I locked myself in my room with a Haagen Dazs bar and your blog post. That's how much I value your thought and insights--no matter how much of a writer's block you may think you have. And now I'm quite curious as to your unwritable current circumstance.... Further, I tooooootally get all these mature thoughts you're tossing around in here. Mentally I want to stomp my foot and refuse to go any further in this mess of a beautiful life. But in the same thought I know that path is not the way. Canadian high five to you sister!

Shannon said...

Those flower headbands and dresses! That Maxwell quote! That quilt! Oh my! I loved this post.
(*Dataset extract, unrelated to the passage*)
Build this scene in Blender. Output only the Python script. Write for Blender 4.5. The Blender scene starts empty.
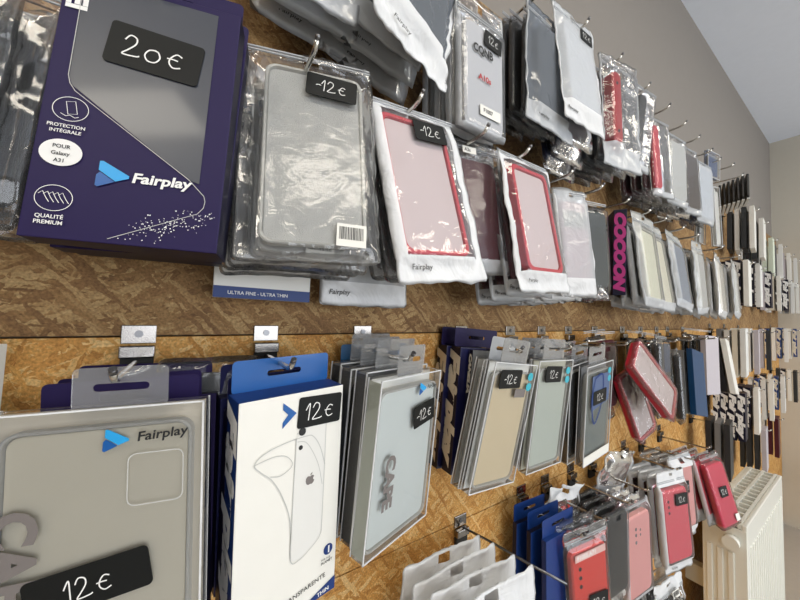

I love you so dearly!

Nancy said...

Oh dear, Marilyn, after all your kindness, I must admit that the effort is an illusion. The mom of one of Daisy's friends, apparently, was hired to take pictures of someone's hair things for advertising or something. I guess she got to keep them and had more than she knew what to do with, so she brought us over a box of like 100 hair things. As darling as they all are, they seem scratchy to force on Mette for regular wear (and Summer demands them on and pulls them off again at her whim) so I usually only use them for things like church. However . . . I often toss one on their heads for a picture. There it's out. Those bows and flowers are usually off a moment later. The profile picture of Penny with her messy day old braid is a more fair representation of things around here. BUT, let's talk about your cute girls and how they are so often running about in adorable little dresses!

Nancy said...

Oh Kara, I love you for always making me feel so validated in my thoughts. And yes, I keep thinking of Pres. Kimball asking the Lord to give him "this mountain". I don't suppose I'll ever ask for trials, but, as you said, I'm starting to learn that digging my heels in isn't a way on any path at all.

Nancy said...

I love you too my little precious, Shan! Thank you!

Marilyn said...

I was just randomly reading this post again and got a good laugh over that pink poodle suit. Why do kids always try to fit into things they don't fit into??

Nancy said...

Haha. I do not know. And Anders makes a regular practice of it.